Over a number of nights I read them. Putting children to bed and waiting for the phone to cease on a day I placed the bag on my bed. One by one, sometimes until 4’oclock in the morning, I pulled wafer thin letter after letter from 100s of crumbly ageing envelopes. They were all letters that had been written TO Emmeline. None from her. All to her - a series of gushing, friendly, devoted, beholden correspondents expressing themselves; whole heartedly thanking her, informing her, flattering her. They all seemed to adore her! Her brothers, her sisters, Esther herself, Florrie Warren, a kind note from Keir Hardie on the death of her father, many letters over the years from her mother, one from Mary herself, chatty and practical, many from friends overseas, a few written to her in Holloway Prison, a few written from Holloway prison. One from Annie Kenney, many from Mabel Tuke, Betty Balfour, Katherine Price Hughes and over 100 from Mark Guy Pearse. Without a word from Emmeline herself, her character became vivid and alive. The friendship between her and Mary suddenly took a form I could recognise. Intense, humourous and life-long. Their shared vision was palpable.

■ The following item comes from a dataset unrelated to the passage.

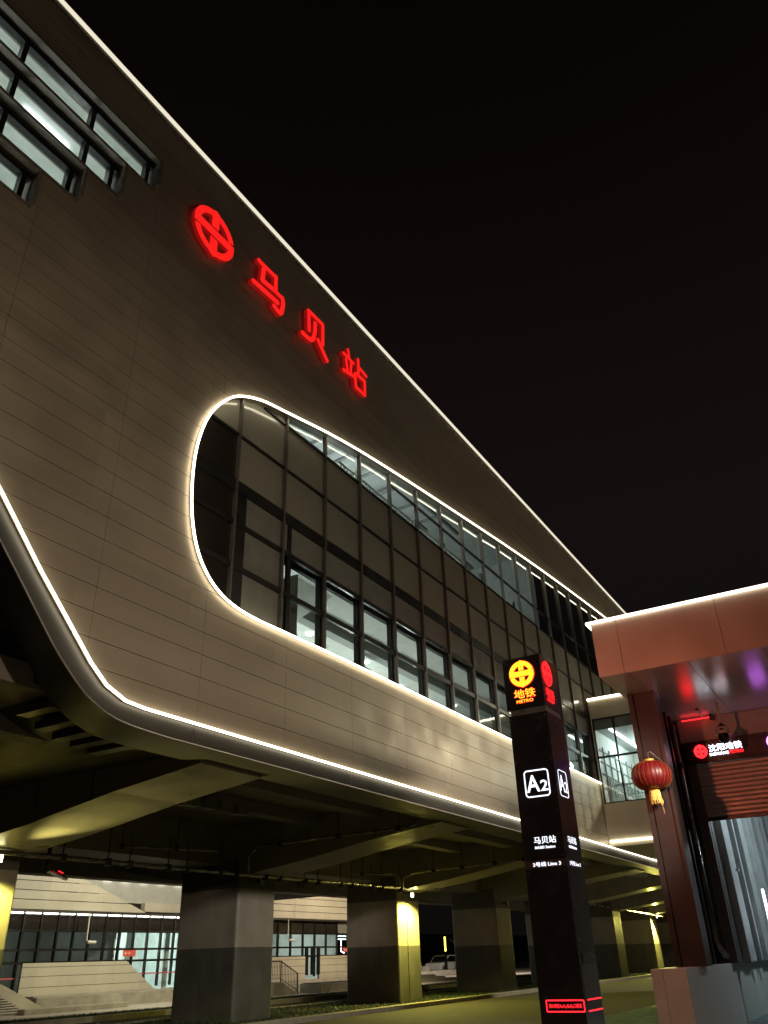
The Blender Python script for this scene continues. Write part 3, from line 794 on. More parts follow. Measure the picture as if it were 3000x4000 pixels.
lamp("flood_lamp_light", 'SPOT', (32.45, 17.72, 3.84), 1900, YEL, 0.08, (32.1, 16.9, 0), 164, 0.55)
lamp("flood_lamp_light", 'SPOT', (32.45, 17.80, 3.98), 22, YEL, 0.05, (29.0, 13.0, 5), 110, 0.8)
lamp("flood_lamp_light", 'SPOT', (72.6, 17.82, 3.84), 3600, YEL, 0.08, (70, 15.5, 0), 150, 0.5)
lamp("flood_lamp_light", 'SPOT', (52.5, 17.82, 3.84), 400, YEL, 0.08, (51, 15.5, 0), 150, 0.5)
lamp("flood_lamp_light", 'SPOT', (30.0, 22.6, 3.9), 350, YEL, 0.08, (29.5, 25.0, 0), 130, 0.6)
flood(52.5, True, "lit flood lamp on the pillar behind the totem")
tag(MB().tube([(32.47, 18.275, 0.1), (32.47, 18.275, 3.8)], 0.014, 6).build("lamp_cable", M_PIPE), "thin cable running down the floodlit pillar", "cable")

# ---- pipes under the deck
def pipe_run(name, label, pts, r, hang, ztop, group):
    t = thing(name, pts[0], label, "pipe", group)
    MB().tube(pts, r, 10).build("pipe", M_PIPE, t, smooth=True)
    for p in hang:
        hb = MB(); cb = MB()
        hb.box(p[0] - 0.012, p[0] + 0.012, p[1] - 0.012, p[1] + 0.012, p[2] + r, ztop)
        cb.box(p[0] - 0.06, p[0] + 0.06, p[1] - r - 0.03, p[1] + r + 0.03, p[2] - r - 0.03, p[2] + r + 0.03)
        c_ = cb.build("pipe_clamp", M_HANG, t); hb.build("hanger_rod", M_HANG, c_)
    return t
G = "fire main pipes under the viaduct"
pipe_run("water_pipe", "long galvanised main pipe running past the pillar heads", [(-5, 17.86, 4.02), (12, 17.86, 4.03), (22, 17.86, 4.06), (33.5, 17.86, 4.13)], 0.055,
         [(14.4 + 1.1 * i + (0.35 if i % 2 else 0), 17.86, 4.04) for i in range(16)], 4.9, G)
pipe_run("water_pipe", "galvanised branch pipe rising from the main and ending at an elbow under the facade", [(21.39, 17.7, 4.1), (21.39, 17.7, 4.6), (21.39, 17.3, 4.84), (21.39, 11.9, 4.89), (21.5, 11.7, 4.95), (21.62, 11.7, 5.15)], 0.04,
         [(21.39, 16.5, 4.85), (21.39, 14.3, 4.86), (21.39, 12.2, 4.88)], 5.6, G)
pipe_run("water_pipe", "galvanised branch pipe left of the second pillar's beam running back from the nearest pillar", [(19.9, 17.7, 4.62), (16.4, 19.5, 4.64)], 0.035, [(18.8, 18.3, 4.63), (17.3, 19.0, 4.63)], 5.6, G)
pipe_run("water_pipe", "galvanised branch pipe running from the floodlit pillar towards the totem", [(31.3, 17.75, 4.14), (31.3, 17.7, 4.5), (31.3, 17.3, 4.64), (31.3, 11.6, 4.80)], 0.04,
         [(31.3, 16.3, 4.66), (31.3, 15, 4.70), (31.3, 13.6, 4.74), (31.3, 12.4, 4.78)], 5.6, G)
pipe_run("water_pipe", "short galvanised pipe branch left of the floodlit pillar behind the main", [(31.1, 17.75, 4.14), (31.1, 17.8, 4.5), (30.8, 18.0, 4.62), (26.5, 21.0, 4.62)], 0.035, [(29.7, 18.7, 4.62), (28.2, 19.8, 4.62)], 5.6, G)
pipe_run("water_pipe", "distant galvanised pipe with many brackets seen right of the totem", [(50, 17.5, 4.3), (73, 17.5, 3.95)], 0.06, [(51 + 1.6 * i, 17.5, 4.28 - 0.025 * i) for i in range(13)], 5.2, G)
t = thing("exit_light", (15.2, 19.5, 3.75), "thin light box with a row of four small red lights hanging by the left pillar", "sign light")
MB().tube([(14.6, 18.6, 3.82), (16.6, 20.3, 3.84)], 0.055, 8).build("light_body", M_PIPE, t)
mb = MB()
for i in range(4): mb.lathe([(0.016, -0.012), (0.016, 0.012)], (15.42 + 0.13 * i, 19.17 + 0.11 * i, 3.885), 8)
mb.build("red_indicator", E_REDL, t)
MB().tube([(14.5, 18.5, 4.35), (14.5, 18.5, 3.95), (14.6, 18.6, 3.82)], 0.05, 8).build("bracket", M_HANG, t)

#==================================================================== TOTEM
tt = thing("metro_totem", (13.35, 4.80, 0), "tall black metro totem with a lit yellow and red emblem and white A2", "sign totem")
TX0, TX1, TY0, TY1 = 13.0, 13.80, 4.45, 5.14
box("shaft_panel", TX0, TX1, TY0, TY1, 0, 2.775, M_TOTEM, tt, bevel=0.006)
box("line_band", TX0 + 0.004, TX1 - 0.004, TY0 + 0.004, TY1 - 0.004, 2.777, 2.885, mat("brown_band", (0.10, 0.055, 0.05), 0.3, 0.4), tt)
box("upper_shaft", TX0, TX1, TY0, TY1, 2.887, 5.19, M_TOTEM, tt, bevel=0.006)
box("neck_band", TX0 + 0.03, TX1 - 0.03, TY0 + 0.03, TY1 - 0.03, 5.192, 5.30, M_STEEL, tt)
hd = box("head_box", TX0 - 0.01, TX1 + 0.01, TY0 + 0.01, TY1 + 0.02, 5.302, 6.20, M_TOTEM, tt, bevel=0.006)
for nm, f_, c in (("emblem", '-x', (TX0 - 0.02, 4.815, 5.895)),):
    emblem_mesh("emblem_halo", f_, (c[0] + 0.006, c[1], c[2]), 0.225, 0.010, E_REDH, hd, grow=0.045)
    emblem_mesh("emblem", f_, (c[0] - 0.006, c[1], c[2]), 0.225, 0.012, E_YEL, hd)
text_mesh("metro_word_halo", "地铁", '-x', (TX0 - 0.014, 4.80, 5.545), 0.40, 0.17, 0.008, E_REDH, hd, bold=0.035)
text_mesh("metro_word", "地铁", '-x', (TX0 - 0.020, 4.80, 5.545), 0.385, 0.155, 0.008, E_YEL, hd)
text_mesh("metro_latin_halo", "METRO", '-x', (TX0 - 0.014, 4.81, 5.415), 0.31, 0.062, 0.008, E_REDH, hd, bold=0.03)
text_mesh("metro_latin", "METRO", '-x', (TX0 - 0.020, 4.81, 5.415), 0.30, 0.048, 0.008, E_YEL, hd)
emblem_mesh("emblem", '-y', (13.27, TY0 + 0.00, 5.90), 0.22, 0.015, E_REDH, hd, grow=-0.01, inner=0.74)
text_mesh("metro_word", "地铁", '-y', (13.30, TY0 + 0.00, 5.55), 0.38, 0.16, 0.010, E_REDH, hd)
text_mesh("metro_latin", "METRO", '-y', (13.30, TY0 + 0.00, 5.42), 0.30, 0.05, 0.010, E_REDH, hd)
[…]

One day staring at my email inbox I noticed an exhibition by some artist friends, the Otolith Group curated by an Emily Pethick. I stared at the name and googled it. I found a mobile phone number and called it. Emily was walking down a 21st century road with the sound of traffic roaring by. After a mumbled introduction of my interest in EPL I asked if she was a relative. “Yes, I’m her gt gt niece”.
We met, we met again. I showed her the Emmeline bag and pronunced her its rightful heir.
I took Emily to see Nita Needham, who then produced a 3rd cache: an exquisite embroidery Emmeline’s mother had started in the 1850’s (and never finished – Emmeline was the eldest of 13 children). For now the Emmeline bag is still with the Mary box in my bedroom. Both will soon go out into the world and their stories brought to light.